Adapted from Pierre Corneille’s “Le Menteur,” “The Liar” is playwright David Ives’ 2010 take on the 1644 play. There is another layer of influence, too: Corneille drew his inspiration from Mexican-born playwright Juan Ruiz de Alarcón’s “La verdad sospechosa.” In an interview with NPR, Ives said he considers what he did as a “translaptation” — part translation, part adaptation. Because Ives revamped the play so recently, it’s full of modern references to entertain a 21st-century audience.

Kremer said the theatre department puts on a similar “language play” in its Mainstage series every year. In these plays, the language is purposefully different and more difficult. According to the show’s stage manager, Rich Vollmer, ‘06, a production like this requires a lot of work.

“We’ve been rehearsing around five weeks,” Vollmer said. “We rehearse Monday through Saturday, where we typically run for four hours during the weekdays and a six-hour rehearsal on the Saturday.”

The play is romantic and poetic, but most of all, it’s funny. Much of the humor comes from the larger-than-life performances, the humorous dialogue and the meta jokes throughout the show.

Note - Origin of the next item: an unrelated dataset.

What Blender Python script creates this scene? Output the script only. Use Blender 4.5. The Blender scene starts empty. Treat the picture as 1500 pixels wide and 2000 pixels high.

“The first thing I hope people take away from the show is that they have a hell of a good time laughing,” Kremer said. “But my second thing that I hope they take away from the show is the question about lying and how does lying fit into their lives, if it fits in at all. Do they tell little white lies or do they tell big lies? Our job in the theater is to raise questions and make morals.”

“The Liar” will be performed at 8 p.m. on Feb. 23, 24, 28 and March 1, and at 2 p.m. on Feb 24. All performances will be held in Watters Theater in the Anderson Center. Tickets can be purchased at the Anderson Center Box Office or on the Anderson Center website. Prices are $18 for general audience, $16 for alumni, faculty, seniors and staff and $10 for students.